Secondly, the persisted extension source at VOL_CKAN_HOME is owned by the CKAN container’s docker user (UID 900) and therefore not writeable to the developer’s host user account by default. There are various workarounds. The extension source can be accessed from both outside and inside the container.

Option 1: Accessing the source from inside the container:

docker exec -it ckan /bin/bash -c "export TERM=xterm; exec bash"
source $CKAN_VENV/bin/activate && cd $CKAN_VENV/src/
# ... work on extensions, use version control ...
# in extension folder:
python setup.py install
exit
# ... edit extension settings in production.ini and restart ckan container
sudo vim $VOL_CKAN_CONFIG/production.ini
docker-compose restart ckan

Option 2: Accessing the source from outside the container using sudo:

sudo vim $VOL_CKAN_CONFIG/production.ini
sudo vim $VOL_CKAN_HOME/venv/src/ckanext-datawagovautheme/ckanext/datawagovautheme/templates/package/search.html

Option 3: The Ubuntu package bindfs makes the write-protected volumes accessible to a system user:

sudo apt-get install bindfs
mkdir ~/VOL_CKAN_HOME
sudo chown -R `whoami`:docker $VOL_CKAN_HOME
sudo bindfs --map=900/`whoami` $VOL_CKAN_HOME ~/VOL_CKAN_HOME

cd ~/VOL_CKAN_HOME/venv/src

# Do this with your own extension fork
# Assumption: the host user running git clone (you) has write access to the repository
git clone https://github.com/parksandwildlife/ckanext-datawagovautheme.git

# ... change files, use version control...

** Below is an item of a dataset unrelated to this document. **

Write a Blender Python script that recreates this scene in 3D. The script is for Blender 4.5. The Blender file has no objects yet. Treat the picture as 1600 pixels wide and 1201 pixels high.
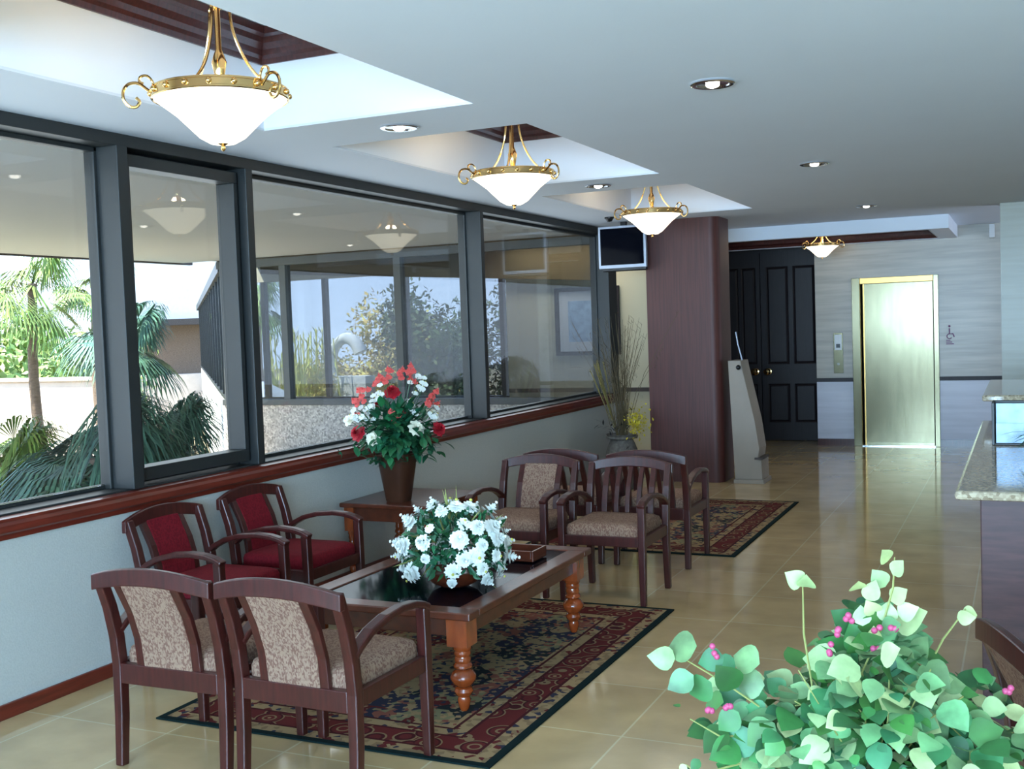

Changes in HTML templates and CSS will be visible right away. For changes in code, we’ll need to unmount the directory, change ownership back to the ckan user, and follow the previous steps to python setup.py install and pip install -r requirements.txt from within the running container, modify the production.ini and restart the container:

sudo umount ~/VOL_CKAN_HOME
sudo chown -R 900:900 $VOL_CKAN_HOME
# Follow steps a-c

Note

Mounting host folders as volumes instead of using named volumes may result in a simpler development workflow. However, named volumes are Docker’s canonical way to persist data. The steps shown above are only some of several possible approaches.

7. Environment variables

Sensitive settings can be managed in (at least) two ways, either as environment variables, or as Docker secrets. This section illustrates the use of environment variables provided by the Docker Compose .env file.

This section is targeted at CKAN maintainers seeking a deeper understanding of variables, and at CKAN developers seeking to factor out settings as new .env variables.

Variable substitution propagates as follows:

  • .env.template holds the defaults and the usage instructions for variables.
  • The maintainer copies .env from .env.template and modifies it following the instructions.
  • Docker Compose interpolates variables in docker-compose.yml from .env.
  • Docker Compose can pass on these variables to the containers as build time variables (when building the images) and / or as run time variables (when running the containers).
  • ckan-entrypoint.sh has access to all run time variables of the ckan service.
  • ckan-entrypoint.sh injects environment variables (e.g. CKAN_SQLALCHEMY_URL) into the running ckan container, overriding the CKAN config variables from production.ini.

See Configuration Options for a list of environment variables (e.g. CKAN_SQLALCHEMY_URL) which CKAN will accept to override production.ini.

After adding new or changing existing .env variables, locally built images and volumes may need to be dropped and rebuilt. Otherwise, docker will re-use cached images with old or missing variables:

docker-compose down
docker-compose up -d --build

# if that didn't work, try:
docker rmi $(docker images -q -f dangling=true)
docker-compose up -d --build

# if that didn't work, try:
docker rmi $(docker images -q -f dangling=true)
docker volume prune
docker-compose up -d --build

Warning

Removing named volumes will destroy data. docker volume prune will delete any volumes not attached to a running(!) container. Backup all data before doing this in a production setting.

8. Steps towards production

As mentioned above, some design decisions may not be suitable for a production setup.

A possible path towards a production-ready environment is:

  • Use the above setup to build docker images.
  • Add and configure extensions.
  • Make sure that no sensitive settings are hard-coded inside the images.
  • Push the images to a docker repository.
  • Create a separate “production” docker-compose.yml which uses the custom built images.
  • Run the “production” docker-compose.yml on the production server with appropriate settings.
  • Transfer production data into the new server as described above using volume orchestration tools or transferring files directly.
  • Bonus: contribute a write-up of working production setups to the CKAN documentation.